Con la aprobación de la Ley de Seguridad Interior, el Congreso no sólo fracturó el régimen de competencias constitucionales, sino que lo hizo en perjuicio de los ciudadanos, al dotar de facultades extraordinarias y sin control civil a las Fuerzas Armadas, incorporándolas al sistema ordinario y permanente de seguridad interior en tiempo de paz, algo que debiera ser sólo excepcional.
Esto sostienen algunos de los 16 amparos que otorgaron hace unos días los jueces Karla Macías Lovera y Fernando Silva García contra la Ley de Seguridad Interior. Fallos que llegan en un momento ideal, no sólo porque la Suprema Corte de Justicia de la Nación, con su acostumbrada lentitud no ha analizado la constitucionalidad de esta norma, sino ante la posibilidad de un cambio de partido y poderes políticos se impida su aplicación por ser una herramienta de enorme poder y, en su lugar, se obligue a un análisis profundo y se abra la oportunidad para definir, ahora sí, cómo se atenderá el problema de violencia, corrupción e inseguridad.
Estas resoluciones cuestionan y frenan aspectos trascendentales, porque a través de ellas se ha pretendido otorgar al presidente de la República y a las Fuerzas Armadas protección para no rendir cuentas sobre actos pasados, presentes y futuros sobre su tarea en el combate al crimen organizado.
Se considera inconstitucional, por ejemplo, que el presidente de la República, en casos excepcionales no esté obligado a fundar y motivar el uso de las Fuerzas Armadas en tareas de seguridad interior. También cuestiona que los legisladores hubieran aprobado que, a priori, se clasifique la información como de seguridad nacional, cuando debiera dejarse al análisis de cada caso y no impedir que se rindan cuentas.
“Las Fuerzas Armadas, al llevar a cabo tareas de seguridad interior, indefectiblemente deberán estar sujetas a un sistema de rendición por parte de órganos del Estado, al tratarse de agentes que están legitimados de hacer un uso de la fuerza pública. Ello es un requisito necesario, pues el principal factor que conduce al ejercicio del uso excesivo o abusivo de la fuerza pública consiste en la prevalencia de un estado de opacidad e impunidad para las autoridades en la materia”, sostuvo el juez Silva.
El razonamiento parte de un principio que los organismos internacionales plantean, “existe una mayor probabilidad de que los agentes del orden público violenten las normas jurídicas que regulan su actuación, cuando no tienen que temer consecuencia legal alguna por tales excesos”.

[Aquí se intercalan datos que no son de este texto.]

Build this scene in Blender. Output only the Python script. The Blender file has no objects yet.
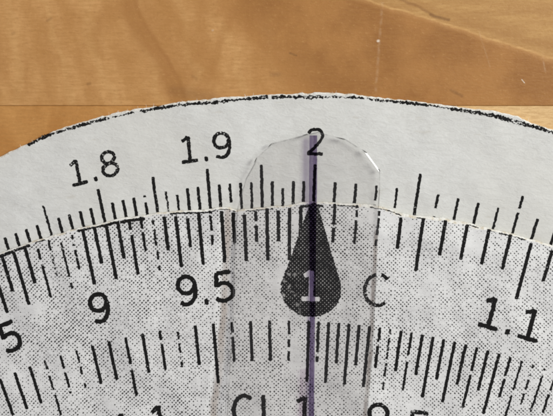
import bpy, bmesh, math, random
from mathutils import Vector, noise

MM = 0.001                      # everything below is laid out in millimetres
sc = bpy.context.scene

# ------------------------------------------------------------------ camera
cam_d = bpy.data.cameras.new('camera')
cam = bpy.data.objects.new('camera', cam_d)
sc.collection.objects.link(cam)
cam.location = (0, 18 * MM, 128 * MM)
cam.rotation_euler = (-math.atan2(18, 128), 0, 0)
cam_d.sensor_width = 36
cam_d.lens = 36 * 1000 / 553
cam_d.clip_start = 0.002
cam_d.clip_end = 10
sc.camera = cam

# ------------------------------------------------------------------ light
world = bpy.data.worlds.new('World')
sc.world = world
world.use_nodes = True
world.node_tree.nodes['Background'].inputs[0].default_value = (1.0, 0.955, 1.0, 1)
world.node_tree.nodes['Background'].inputs[1].default_value = 0.41


def area(name, loc, target, size, energy, col):
    d = bpy.data.lights.new(name, 'AREA')
    d.shape = 'RECTANGLE'
    d.size, d.size_y = size
    d.energy = energy
    d.color = col
    o = bpy.data.objects.new(name, d)
    sc.collection.objects.link(o)
    o.location = loc
    o.rotation_euler = (Vector(target) - Vector(loc)).to_track_quat('-Z', 'Y').to_euler()
    return o


area('window_light', (0.40, 0.20, 0.41), (0, 0, 0), (0.20, 0.26), 3.2, (0.985, 1.0, 0.945))
sc.view_settings.view_transform = 'Standard'
sc.view_settings.look = 'None'
sc.view_settings.exposure = 0
sc.view_settings.gamma = 1
sc.cycles.filter_width = 2.0
sc.cycles.transparent_max_bounces = 24
sc.cycles.max_bounces = 8


# ------------------------------------------------------------------ node expressions
class G:
    """small expression builder over shader nodes"""
    def __init__(s, name):
        s.m = bpy.data.materials.new(name)
        s.m.use_nodes = True
        s.t = s.m.node_tree
        s.n = s.t.nodes
        s.n.clear()
        s.out = s.n.new('ShaderNodeOutputMaterial')
        tc = s.n.new('ShaderNodeTexCoord')
        mp = s.n.new('ShaderNodeMapping')
        mp.inputs['Scale'].default_value = (1000, 1000, 1000)
        s.t.links.new(tc.outputs['Object'], mp.inputs['Vector'])
        s.P = mp.outputs[0]                      # object position in mm
        sp = s.n.new('ShaderNodeSeparateXYZ')
        s.t.links.new(s.P, sp.inputs[0])
        s.x, s.y, s.z = V(s, sp.outputs[0]), V(s, sp.outputs[1]), V(s, sp.outputs[2])

    def put(s, sock, v):
        if isinstance(v, V):
            v = v.k
        if isinstance(v, bpy.types.NodeSocket):
            s.t.links.new(v, sock)
        else:
            if isinstance(v, tuple) and len(v) == 3 and sock.type == 'RGBA':
                v = (*v, 1)
            sock.default_value = v

    def math(s, op, a, b=0.0, c=0.0, clamp=False):
        n = s.n.new('ShaderNodeMath')
        n.operation = op
        n.use_clamp = clamp
        for i, v in enumerate((a, b, c)):
            s.put(n.inputs[i], v)
        return V(s, n.outputs[0])

    def scaled(s, sx, sy, sz=1.0, off=(0, 0, 0), rot=0.0):
        n = s.n.new('ShaderNodeMapping')
        n.inputs['Scale'].default_value = (sx, sy, sz)
        n.inputs['Location'].default_value = off
        n.inputs['Rotation'].default_value = (0, 0, rot)
        s.t.links.new(s.P, n.inputs[0])
        return n.outputs[0]

    def noise(s, scale, detail=3.0, vec=None, rough=0.55, dist=0.0):
        n = s.n.new('ShaderNodeTexNoise')
        n.inputs['Scale'].default_value = scale
        n.inputs['Detail'].default_value = detail
        n.inputs['Roughness'].default_value = rough
        n.inputs['Distortion'].default_value = dist
        s.t.links.new(vec or s.P, n.inputs['Vector'])
        return V(s, n.outputs[0])

    def step(s, v, a, b, c=0.0, d=1.0):
        n = s.n.new('ShaderNodeMapRange')
        n.interpolation_type = 'SMOOTHSTEP'
        for i, w in enumerate((v, a, b, c, d)):
            s.put(n.inputs[i], w)
        return V(s, n.outputs[0])

    def mix(s, f, a, b):
        n = s.n.new('ShaderNodeMix')
        n.data_type = 'RGBA'
        s.put(n.inputs[0], f)
        s.put(n.inputs[6], a)
        s.put(n.inputs[7], b)
        return n.outputs[2]

    def xyz(s, x, y, z=0.0):
        n = s.n.new('ShaderNodeCombineXYZ')
        for i, v in enumerate((x, y, z)):
            s.put(n.inputs[i], v)
        return n.outputs[0]

    def white(s, vec):
        n = s.n.new('ShaderNodeTexWhiteNoise')
        n.noise_dimensions = '3D'
        s.t.links.new(vec, n.inputs[0])
        return V(s, n.outputs[0])

    def seg(s, a, b, wx=None, wy=None):
        """distance in mm to the segment a-b (wx, wy: distorted coordinates)"""
        x = (wx or s.x) - a[0]
        y = (wy or s.y) - a[1]
        dx, dy = b[0] - a[0], b[1] - a[1]
        t = s.math('MULTIPLY', x * dx + y * dy, 1.0 / (dx * dx + dy * dy), clamp=True)
        ex, ey = x - t * dx, y - t * dy
        return s.math('SQRT', ex * ex + ey * ey)

    def poly(s, pts, wx=None, wy=None):
        d = None
        for a, b in zip(pts[:-1], pts[1:]):
            e = s.seg(a, b, wx, wy)
            d = e if d is None else s.math('MINIMUM', d, e)
        return d

    def bump(s, h, dist_mm, strength=1.0):
        n = s.n.new('ShaderNodeBump')
        n.inputs['Strength'].default_value = strength
        n.inputs['Distance'].default_value = dist_mm * MM
        s.put(n.inputs['Height'], h)
        return n.outputs[0]

    def bsdf(s, col, rough=0.6, normal=None, spec=0.5):
        n = s.n.new('ShaderNodeBsdfPrincipled')
        s.put(n.inputs['Base Color'], col)
        s.put(n.inputs['Roughness'], rough)
        n.inputs['Specular IOR Level'].default_value = spec
        if normal:
            s.t.links.new(normal, n.inputs['Normal'])
        return n.outputs[0]

    def shmix(s, f, a, b):
        n = s.n.new('ShaderNodeMixShader')
        s.put(n.inputs[0], f)
        s.t.links.new(a, n.inputs[1])
        s.t.links.new(b, n.inputs[2])
        return n.outputs[0]

    def clear(s, col=(1, 1, 1)):
        n = s.n.new('ShaderNodeBsdfTransparent')
        s.put(n.inputs[0], col)
        return n.outputs[0]

    def gloss(s, rough, col=(1, 1, 1)):
        n = s.n.new('ShaderNodeBsdfGlossy')
        n.inputs[0].default_value = (*col, 1)
        n.inputs['Roughness'].default_value = rough
        return n.outputs[0]

    def done(s, sh):
        s.t.links.new(sh, s.out.inputs[0])
        return s.m


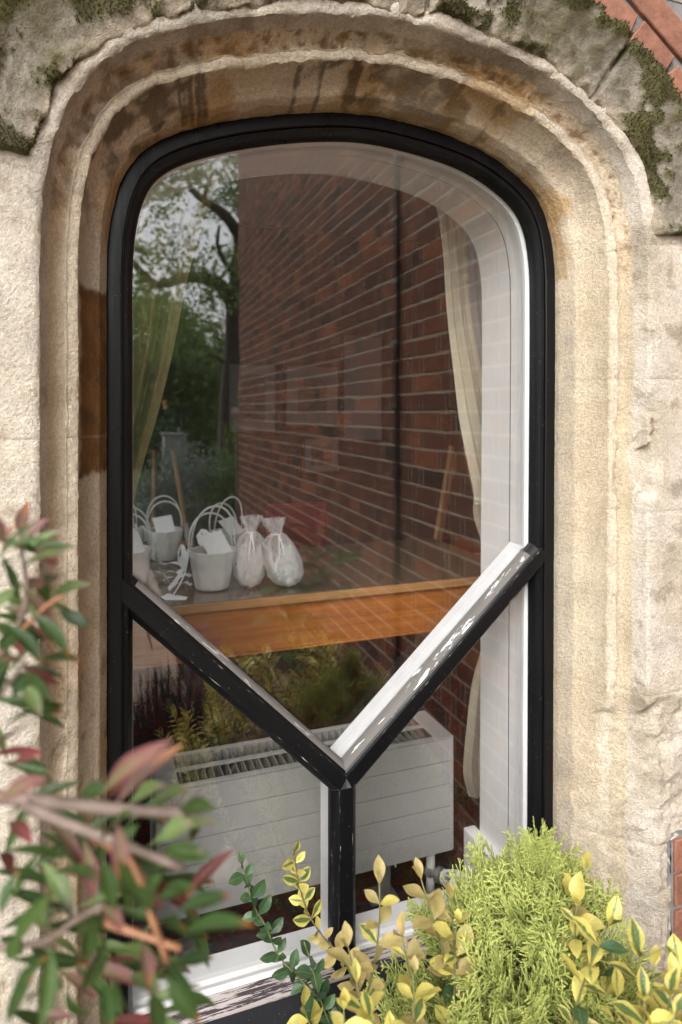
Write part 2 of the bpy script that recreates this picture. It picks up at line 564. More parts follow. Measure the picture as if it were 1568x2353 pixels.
def outline(step):
    P = catmull(OUT, 0.004)
    P, s = resample(P, step)
    for _ in range(int(3 * (0.006 / step) ** 2 * 6)):            # ease the measured points into one smooth curve
        Q = P.copy(); Q[1:-1] = 0.25 * P[:-2] + 0.5 * P[1:-1] + 0.25 * P[2:]; P = Q
    T = np.gradient(P, axis=0)
    T /= np.linalg.norm(T, axis=1)[:, None]
    Nn = np.stack([-T[:, 1], T[:, 0]], 1)      # to the left of travel = outside (path climbs the left jamb first)
    return P, Nn, s
PF, NF, SF = outline(0.006)
P4, N4, S4 = outline(0.0042)

def sweep(P, Nrm, prof, name, m, parent=None, smooth=True, flip=False):
    v, f = [], []
    k = len(prof)
    for (x, z), (nx, nz) in zip(P, Nrm):
        for o, y in prof:
            v.append((x + nx * o, y, z + nz * o))
    for i in range(len(P) - 1):
        for j in range(k - 1):
            q = (i * k + j, i * k + j + 1, (i + 1) * k + j + 1, (i + 1) * k + j)
            f.append(q[::-1] if flip else q)
    return obj(name, mesh_of(name, v, f, m, None, smooth), parent)

# ------------------------------------------------------------------ stone surround
CREAM = (0.72, 0.635, 0.51); PALE = (0.70, 0.655, 0.58); TAN = (0.64, 0.53, 0.395); ORANGE = (0.50, 0.31, 0.13)
SOOT = (0.075, 0.055, 0.04); GREYST = (0.40, 0.36, 0.31); YELLOW = (0.63, 0.53, 0.38); MOSS = (0.075, 0.07, 0.026); UMBER = (0.13, 0.062, 0.02)
def stone_colour(x, z, o, p, pos):
    arch = sstep(0.22, 0.42, z)
    left = x < 0.5
    n_a = fbm(pos, 7, 5, 3.1); n_b = fbm(pos, 22, 5, 9.2); n_c = fbm(pos, 3.0, 4, 5.5)
    if o > 0.088:
        c = mixc(PALE, CREAM, 0.35 + 0.5 * n_b)
        if not left:
            c = mixc((0.74, 0.68, 0.60), YELLOW, 0.25 + 0.6 * n_a)
        c = mixc(c, GREYST, (0.25 + 0.5 * arch) * sstep(0.0, 0.5, n_a + 0.3 * n_b))
        c = mixc(c, (0.33, 0.27, 0.20), 0.5 * sstep(0.30, 0.62, n_b))
    else:
        c = mixc(CREAM, TAN, 0.35 + 0.6 * n_b)
        if left:
            c = mixc(c, TAN, 0.40 + 0.3 * n_a)
            if o < 0.044: c = mixc(c, (0.52, 0.45, 0.36), 0.55 * sstep(-0.35, -0.1, z))
            low = sstep(-0.15, -0.6, z)
            c = mixc(c, ORANGE, low * sstep(-0.05, 0.5, n_a) * 0.5)
            c = mixc(c, SOOT, low * sstep(0.32, 0.6, n_b) * 0.45)
        else:
            c = mixc(YELLOW, (0.72, 0.63, 0.49), 0.4 + 0.7 * n_a)
            if o < 0.013:
                c = mixc(c, (0.50, 0.44, 0.38), 0.4 + 0.4 * n_b)
        c = mixc(c, mixc((0.82, 0.70, 0.55), (0.64, 0.43, 0.22), sstep(-0.05, 0.55, n_a + 0.3 * n_b)), arch * 0.85)  # orange is stone colour; the pale tone stands in for ground-bounced light
        if 0.0625 < o < 0.074: c = mixc(c, (0.52, 0.30, 0.11), arch * (0.45 + 0.5 * n_a))
        # soot where rain never washes: under the arch
        e = sstep(0.22, 0.50, n_c + 0.5 * n_b) * arch
        streak = fbm((x * 3.0, 0, (z - x * 0.15) * 0.6), 9, 4, 2.2)
        if o < 0.046:
            e = max(e, arch * sstep(0.30, 0.48, streak + 0.4 * n_b))
        else:
            e = max(e * 0.7, arch * sstep(0.22, 0.5, streak + 0.5 * n_b) * 0.8)
        if not left:
            e *= 0.65 * sstep(1.0, 0.72, x) + 0.1
        c = mixc(c, SOOT, e * 0.72)
        if 0.066 < o < 0.094:                                        # dirt sits in the eaten-out pits
            c = mixc(c, (0.27, 0.16, 0.07), arch * sstep(0.05, 0.45, -fbm(pos, 62, 4, 17.0)) * 0.8)
            c = mixc(c, (0.80, 0.69, 0.54), arch * sstep(0.10, 0.45, fbm(pos, 62, 4, 17.0)) * 0.5)
        if 0.048 < o < 0.062:                                        # paler fillet
            c = mixc(c, (0.80, 0.71, 0.58), 0.85 - 0.6 * sstep(0.25, 0.5, n_a))
        if o < 0.006 and arch > 0.3:
            c = mixc(c, (0.40, 0.24, 0.09), 0.5)
    if left and o < 0.044:                                           # dark brown patch on the inner splay
        w = 0.012 * n_b
        d = sstep(-0.104 + w, -0.094 + w, z) * sstep(0.214 + w, 0.202 + w, z) * sstep(0.0445, 0.040, o + 0.3 * w)
        c = mixc(c, mixc(UMBER, (0.24, 0.115, 0.035), 0.5 + n_b), d * 0.95)
    return c

PROF = [(0.0, -0.03), (0.0, 0.012), (0.012, 0.048), (0.0205, 0.056), (0.029, 0.068), (0.037, 0.086), (0.0425, 0.103), (0.045, 0.115), (0.050, 0.118),
        (0.060, 0.1215), (0.0615, 0.124), (0.064, 0.121), (0.067, 0.1165), (0.073, 0.117), (0.080, 0.123), (0.087, 0.137), (0.0935, 0.158), (0.0965, 0.171), (0.102, 0.1745), (0.115, 0.176), (0.14, 0.176), (0.17, 0.176), (0.21, 0.176), (0.262, 0.176)]
PROF_R = []
for (a0, b0), (a1, b1) in zip(PROF[:-1], PROF[1:]):                  # keep every arris as a vertex
    n_ = max(1, int(round(math.hypot(a1 - a0, b1 - b0) / 0.0042)))
    PROF_R += [(a0 + (a1 - a0) * t / n_, b0 + (b1 - b0) * t / n_) for t in range(n_)]
PROF_R.append(PROF[-1])
def stone_point(i, o, p):
    """eroded position of profile point (o, p) at path sample i"""
    x0, z0 = P4[i]; nx, nz = N4[i]
    left = x0 < 0.5
    X, Z = x0 + nx * o, z0 + nz * o
    pos = (X, -p, Z)
    arch = sstep(0.22, 0.45, z0)
    # broken lower right jamb and battered lower left jamb lose their mouldings
    br = 0.0
    if not left:
        br = sstep(-0.585, -0.66, z0 + 0.05 * fbm(pos, 9, 3, 1.0) + 0.10 * (o - 0.05))
        br = max(br, 0.75 * sstep(0.05, -0.02, z0) * sstep(-0.23, -0.17, z0) * sstep(0.05, 0.075, o) * sstep(0.135, 0.10, o) * sstep(-0.1, 0.3, fbm(pos, 14, 3, 8.0)))
    else:
        br = 0.45 * sstep(-0.35, -0.62, z0 + 0.1 * fbm(pos, 8, 3, 4.0))
    if br > 0:
        flat = 0.03 + 0.135 * min(1.0, max(0.0, o / 0.135)) ** 0.8
        p = p + (min(p, flat) - p) * br
    amp = 0.0016 + 0.0030 * arch
    if o > 0.088: amp *= 0.8
    d = amp * fbm(pos, 26, 5, 2.0) + 0.0007 * fbm(pos, 110, 3, 7.0)
    d += arch * 0.0050 * min(0.0, fbm(pos, 16, 4, 12.0))                  # eaten-away hollows
    if br > 0:
        rd = 1.0 - abs(fbm(pos, 7.5, 4, 3.3))
        d += br * (0.020 * (rd - 0.75) + 0.006 * fbm(pos, 30, 4, 6.0)) * (1.0 if not left else 0.55) * sstep(0.0, 0.03, o)
    if 0.066 < o < 0.094:
        d += arch * (0.0042 * fbm(pos, 62, 4, 17.0) + 0.0016 * fbm(pos, 150, 2, 19.0))
    # chipped arrises
    for oc in (0.045, 0.0615, 0.0965):
        k = max(0.0, 1 - abs(o - oc) / 0.008)
        if k > 0:
            d -= k * 0.0055 * max(0.0, fbm(pos, 34, 3, oc * 100) - 0.12) * (1.6 if arch > 0.2 or z0 < -0.3 else 0.9)
    return X + nx * d * 0.5, -(p + d), Z + nz * d * 0.5, p + d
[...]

Esta norma, de continuar como está, impedirá que sean juzgados los casos en que los integrantes de las fuerzas federales hubieran actuado en complicidad con criminales o por iniciativa propia, violando todo principio de inocencia o derechos humanos de la población. Es una forma de amnistía disfrazada y de cheque en blanco para el futuro. Sólo que en su aplicación no se da oportunidad a la reconciliación, sino a la impunidad después de unos 15 años de violencia exacerbada y mucho menos justicia restaurativa, en donde el Estado en su conjunto asuma su responsabilidad.
De acuerdo a la jurisprudencia internacional, los estados deben limitar el uso de las Fuerzas Armadas para las tareas de seguridad pública, porque su entrenamiento está dirigido, como señala uno de los amparos, a derrotar un objetivo legítimo utilizando incluso medidas extraordinarias en un contexto extraordinario, y no para la protección y control de civiles.
En las resoluciones se reconoce que este cuerpo normativo no surgió de una función legislativa preventiva para regular la actuación de las autoridades federales con inclusión de las Fuerzas Armadas, ante posibles amenazas a la seguridad interior, sino es una pieza más “de un proceso tendiente a institucionalizar la militarización de la seguridad pública y seguridad interior en contra del narcotráfico y la delincuencia organizada”, que empezó a forjarse sin que existiera un marco normativo. Y no hay que olvidar, señalan, que se han dado diversas formas de violaciones a los derechos humanos.
Se trata, sin duda, de un instrumento peligroso para la democracia, que no puede estar disponible para un presidente ni mucho menos en un cambio de poderes.